Friday, July 6, 2007

5: Meditations on the Resurrection, Part 1: Let's Give 'Em Something To Doubt!

The Bible contains some strange passages, and it would be difficult to pick the strangest one of them all. But the gospels’ accounts of the 40 days between Jesus’ resurrection and his ascension would definitely be high contenders.

The resurrection is Christianity’s great feast. It marks the triumph of life over death, of good over evil, of whatever epic struggle you want to insert here. It is the epic epic. It seals Jesus’ identity as the Son of God, and our identity as overcomers in him. Without Christ’s resurrection, as St Paul reminds us, “our faith is futile”.

Considering all of this, it seems that the resurrected Jesus goes about things in exactly the wrong way. He’s the walking, talking Body of Evidence to silence all his critics and detractors, to convince skeptics and convert unbelievers. Also, he’s got the ultimate last laugh.

But he doesn’t silence critics or convert unbelievers, and he only convinces those skeptics who, in easier times, were already convinced. And he doesn’t ha-ha anyone. He is usually not immediately recognized by the people he appears to, and he does not hang around for very long once they do recognize him. The first witnesses of his resurrection are people whose testimony would be considered invalid in a court of law at that time. He is apparently doing his best to make the accounts of his resurrection as unbelievable and discreditable as possible.

Is this the same Jesus who told us not to hide a light under a bushel, and not to bury the talent we’ve been given? Why is he treating his resurrection like classified information, like an inside joke, like, like… well, like a light that he’s very effectively keeping under a bushel?

He had said it himself: unless a grain of wheat falls into the ground and dies, it remains only a grain of wheat; but if it dies, it produces great fruit.
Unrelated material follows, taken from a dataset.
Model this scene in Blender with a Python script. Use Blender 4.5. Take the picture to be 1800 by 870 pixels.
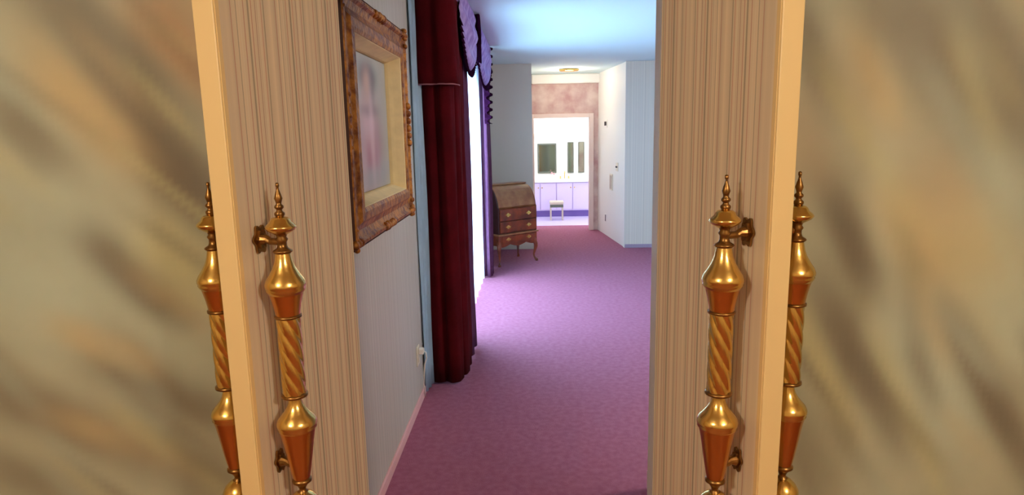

He may have been talking primarily of his own death and resurrection, but it is a fundamental principle of his teaching, and of our lives, especially as this death and resurrection becomes our guiding spiritual reality: we lose what we try to hold on to, and we gain what we voluntarily forfeit. And we gain it hundredfold.

Jesus voluntarily forfeited his life to find it again, but he also voluntarily forfeited something else: the most logical means by which to “bring great fruit”, to draw the great masses of humankind to himself. He knew the nature of doubt better than the doubters themselves did. He knew that “if they do not believe Moses and the prophets, neither will they believe when someone rises from the dead.” He knew that the sort of people who would shout “Hosanna” one day would shout “Crucify him” by the end of the week. He knew that true faith would have to make a much more subversive entrance, that the most valuable treasure would have to be carried in earthen vessels.

But this may be even more important: Jesus knew that faith is not what you have before you doubt, just like hope and joy are not what you have before you fall into despair. Faith, hope and joy are the Promised Land, and doubt and despair are the river, the desert, and the sea that must be crossed to get there. He knew that what skeptics and doubters often need is not less doubt but more. Doubt to the point of unbearable discomfort. He knew that the sort of openness we need to arrive at if we are to step out of ourselves even for a moment will never be achieved as long as we have the luxury of “letting facts speak for themselves.” He knew what he was saying when he told Thomas, “blessed are those who believe without seeing.”

Glory be to you, O Christ! “Surely you are a God who hides himself.”